• What you have to do: Take every line that has the string "scene" and copy it out.

• Dataset extract:

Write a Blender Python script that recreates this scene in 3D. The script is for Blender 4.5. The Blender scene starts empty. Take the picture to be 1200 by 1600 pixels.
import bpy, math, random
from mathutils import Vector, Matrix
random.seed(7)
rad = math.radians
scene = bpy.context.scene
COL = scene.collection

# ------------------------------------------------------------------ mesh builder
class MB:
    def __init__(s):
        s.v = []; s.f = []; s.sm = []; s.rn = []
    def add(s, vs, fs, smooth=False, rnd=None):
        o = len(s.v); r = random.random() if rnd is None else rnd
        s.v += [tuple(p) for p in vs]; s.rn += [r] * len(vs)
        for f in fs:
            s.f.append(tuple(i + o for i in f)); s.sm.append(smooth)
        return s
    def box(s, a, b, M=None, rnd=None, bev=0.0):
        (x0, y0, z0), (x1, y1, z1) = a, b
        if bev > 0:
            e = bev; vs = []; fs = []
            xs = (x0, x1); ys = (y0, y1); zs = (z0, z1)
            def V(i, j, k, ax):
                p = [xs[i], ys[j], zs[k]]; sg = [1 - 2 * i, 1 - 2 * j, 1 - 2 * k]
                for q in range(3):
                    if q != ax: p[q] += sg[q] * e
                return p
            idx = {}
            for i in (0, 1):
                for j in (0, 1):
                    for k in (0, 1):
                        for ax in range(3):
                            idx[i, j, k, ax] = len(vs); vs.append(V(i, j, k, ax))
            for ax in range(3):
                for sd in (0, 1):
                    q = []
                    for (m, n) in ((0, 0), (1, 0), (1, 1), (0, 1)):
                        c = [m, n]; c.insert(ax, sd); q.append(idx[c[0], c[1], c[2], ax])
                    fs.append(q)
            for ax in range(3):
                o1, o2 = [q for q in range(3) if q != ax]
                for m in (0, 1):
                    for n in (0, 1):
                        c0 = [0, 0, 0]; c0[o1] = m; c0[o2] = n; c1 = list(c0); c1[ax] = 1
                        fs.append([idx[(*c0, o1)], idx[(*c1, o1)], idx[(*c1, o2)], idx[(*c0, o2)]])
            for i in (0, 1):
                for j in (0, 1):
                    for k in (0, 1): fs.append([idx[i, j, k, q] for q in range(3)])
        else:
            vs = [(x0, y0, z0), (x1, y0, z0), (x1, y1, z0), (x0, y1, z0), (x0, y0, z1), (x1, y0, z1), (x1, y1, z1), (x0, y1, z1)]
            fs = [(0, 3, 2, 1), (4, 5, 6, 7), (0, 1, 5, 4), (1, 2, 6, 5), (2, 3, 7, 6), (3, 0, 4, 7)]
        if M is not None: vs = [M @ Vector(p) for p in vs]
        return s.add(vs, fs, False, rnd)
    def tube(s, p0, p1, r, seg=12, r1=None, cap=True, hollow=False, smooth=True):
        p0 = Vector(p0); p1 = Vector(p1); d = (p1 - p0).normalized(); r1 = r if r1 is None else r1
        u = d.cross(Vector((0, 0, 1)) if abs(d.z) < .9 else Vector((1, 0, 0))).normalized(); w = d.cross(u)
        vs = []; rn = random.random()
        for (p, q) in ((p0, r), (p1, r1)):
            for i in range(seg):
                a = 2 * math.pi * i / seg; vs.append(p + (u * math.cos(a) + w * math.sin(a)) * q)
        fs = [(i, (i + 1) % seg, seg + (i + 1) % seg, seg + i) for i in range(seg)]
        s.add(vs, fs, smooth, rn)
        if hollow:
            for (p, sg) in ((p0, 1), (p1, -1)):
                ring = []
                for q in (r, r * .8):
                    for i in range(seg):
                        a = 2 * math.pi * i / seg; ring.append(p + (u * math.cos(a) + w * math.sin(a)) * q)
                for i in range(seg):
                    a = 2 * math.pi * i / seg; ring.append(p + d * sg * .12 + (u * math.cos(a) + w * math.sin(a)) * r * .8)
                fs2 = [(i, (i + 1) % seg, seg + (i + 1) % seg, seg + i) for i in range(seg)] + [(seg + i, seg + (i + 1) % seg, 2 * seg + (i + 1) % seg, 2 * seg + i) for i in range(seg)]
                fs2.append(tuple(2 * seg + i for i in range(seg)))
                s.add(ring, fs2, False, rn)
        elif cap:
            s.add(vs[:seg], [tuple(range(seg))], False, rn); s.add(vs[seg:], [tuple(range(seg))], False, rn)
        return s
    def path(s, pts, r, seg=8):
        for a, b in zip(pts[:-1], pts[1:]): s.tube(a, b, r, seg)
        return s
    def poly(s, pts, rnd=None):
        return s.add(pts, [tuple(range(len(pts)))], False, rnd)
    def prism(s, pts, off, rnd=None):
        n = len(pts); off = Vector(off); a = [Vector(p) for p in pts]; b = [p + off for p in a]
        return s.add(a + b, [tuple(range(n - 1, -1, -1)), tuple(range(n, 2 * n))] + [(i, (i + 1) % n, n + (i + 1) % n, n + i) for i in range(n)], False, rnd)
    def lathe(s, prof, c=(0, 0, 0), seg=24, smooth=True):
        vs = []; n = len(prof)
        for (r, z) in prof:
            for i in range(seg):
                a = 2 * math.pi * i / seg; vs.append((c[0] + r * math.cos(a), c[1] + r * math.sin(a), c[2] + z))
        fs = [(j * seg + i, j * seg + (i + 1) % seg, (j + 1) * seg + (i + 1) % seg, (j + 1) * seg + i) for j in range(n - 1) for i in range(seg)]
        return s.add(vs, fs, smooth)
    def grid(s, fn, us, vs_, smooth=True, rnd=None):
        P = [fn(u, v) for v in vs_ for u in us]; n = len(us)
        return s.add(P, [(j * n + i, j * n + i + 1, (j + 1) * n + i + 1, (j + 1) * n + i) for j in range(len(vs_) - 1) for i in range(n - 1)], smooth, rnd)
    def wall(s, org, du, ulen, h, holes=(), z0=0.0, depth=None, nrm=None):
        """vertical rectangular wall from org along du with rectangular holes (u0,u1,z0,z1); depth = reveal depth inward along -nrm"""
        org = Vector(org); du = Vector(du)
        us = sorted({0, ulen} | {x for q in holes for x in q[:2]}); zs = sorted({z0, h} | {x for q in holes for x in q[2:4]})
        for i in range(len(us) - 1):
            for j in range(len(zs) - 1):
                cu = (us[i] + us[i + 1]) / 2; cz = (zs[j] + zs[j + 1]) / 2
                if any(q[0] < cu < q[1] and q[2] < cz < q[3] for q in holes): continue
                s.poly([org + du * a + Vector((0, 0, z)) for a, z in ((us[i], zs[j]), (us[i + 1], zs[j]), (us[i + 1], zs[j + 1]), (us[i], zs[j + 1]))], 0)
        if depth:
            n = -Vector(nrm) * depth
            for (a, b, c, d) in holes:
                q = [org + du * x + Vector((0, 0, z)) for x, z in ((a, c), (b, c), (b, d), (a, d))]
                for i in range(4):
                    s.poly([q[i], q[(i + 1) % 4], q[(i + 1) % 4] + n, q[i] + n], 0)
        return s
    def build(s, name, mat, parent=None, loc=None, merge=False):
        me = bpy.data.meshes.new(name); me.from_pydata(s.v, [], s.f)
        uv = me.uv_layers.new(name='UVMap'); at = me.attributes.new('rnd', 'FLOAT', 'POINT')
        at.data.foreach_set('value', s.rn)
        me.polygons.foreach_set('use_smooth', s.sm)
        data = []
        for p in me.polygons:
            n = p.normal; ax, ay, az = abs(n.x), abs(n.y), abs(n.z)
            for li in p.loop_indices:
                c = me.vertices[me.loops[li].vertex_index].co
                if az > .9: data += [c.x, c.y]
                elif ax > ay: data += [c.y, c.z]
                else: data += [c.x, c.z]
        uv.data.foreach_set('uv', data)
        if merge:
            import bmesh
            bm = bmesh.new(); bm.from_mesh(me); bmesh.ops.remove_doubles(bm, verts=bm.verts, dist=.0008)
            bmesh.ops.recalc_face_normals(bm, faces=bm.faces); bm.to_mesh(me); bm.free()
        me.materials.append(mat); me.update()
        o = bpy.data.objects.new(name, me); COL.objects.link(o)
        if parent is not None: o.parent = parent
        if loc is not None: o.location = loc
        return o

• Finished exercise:
Write a Blender Python script that recreates this scene in 3D. The script is for Blender 4.5. The Blender scene starts empty. Take the picture to be 1200 by 1600 pixels.
scene = bpy.context.scene
COL = scene.collection